Cumhurbaşkanı Yardımcısı Cevdet Yılmaz, Türkiye’nin 1961'den bu yana darbe anayasalarıyla yönetildiğini hatırlatarak, “Cumhuriyet’in artık 102’nci yılı. Olgunlaşmış bir Cumhuriyetiz. Milli egemenliğin merkezde olması gereken bir ülkeyiz. 86 milyon vatandaşıyla Türkiye artık sivil bir anayasayı hak ediyor” dedi.
Cumhurbaşkanı Yardımcısı Cevdet Yılmaz, Albayrak Grubu’nu ziyaret ederek Yeni Şafak Yazı İşleri ekibinin gündem toplantısına konuk oldu. Gündemde yeni anayasa çalışmaları, ‘Terörsüz Türkiye’, ekonomi ve birçok konu vardı. Cumhurbaşkanı Erdoğan’ın talimatıyla sivil bir anayasa çalışmaları için kurulan komisyona başkanlık eden Yılmaz, hazırlıklar ile ilgili bilgi verdi. Anayasa konusunun Türkiye'nin uzun zamandır gündeminde olduğunu belirten Yılmaz, “İşin özünü şu oluşturuyor: Her ne kadar AK Parti döneminde özellikle çok sayıda değişiklik yapılmış olsa da sonuçta mevcut anayasamız bir darbe anayasasıdır. O dönemin şartlarında millete referandum yapılmış, ama insanların başka seçeneği yok. Bir de hangi şartlarda yapıldığını biliyoruz. Dolayısıyla esas itibarıyla milli iradenin, sivil iradenin oluşturmadığı bir anayasayla yönetiliyoruz hâlâ” diye konuştu.
BU UTANCI YAŞAMAK ZORUNDA DEĞİLİZ
TÜM PARTİLER ÇALIŞMAYA KATILMALI
AÇIK SADE KAPSAYICI
Bu anlamda geçmişten gelen önemli bir birikimleri olduğunu ifade eden Yılmaz, şunları söyledi:
Geldiğimiz noktada, Türkiye'nin mevcut şartları çerçevesinde anayasa ile ilgili yeniden bir çalışma yapacağız.

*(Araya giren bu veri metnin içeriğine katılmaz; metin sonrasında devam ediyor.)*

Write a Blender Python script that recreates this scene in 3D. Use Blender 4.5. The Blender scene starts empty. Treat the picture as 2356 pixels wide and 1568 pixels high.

Sayın Cumhurbaşkanımız bir komisyon oluşturdu. Kurulan komisyon sadece teknik değil, siyasi çerçeveyi de belirleyecek bir üst yapı olarak süreci koordine edecektir. Türkiye’nin geçmişteki anayasa çalışmaları, birikimi ve uzman insan kaynağı bu sürecin en güçlü dayanağıdır. Nihai hedefimiz; sade, açık, kapsayıcı, kurumların işleyişini kolaylaştıran, bireyin hak ve özgürlüklerini esas alan, milli irade ile şekillenmiş tam anlamıyla sivil bir anayasa ile Türkiye Yüzyılı'nı taçlandırmaktır. Bu komisyon, en kısa sürede önce çalışma metodolojisini belirleyecek ve ardından çalışmalara hızlı bir şekilde başlayacaktır. Zaman zaman Sayın Cumhurbaşkanımız da komisyona katılarak başkanlık yapacaktır.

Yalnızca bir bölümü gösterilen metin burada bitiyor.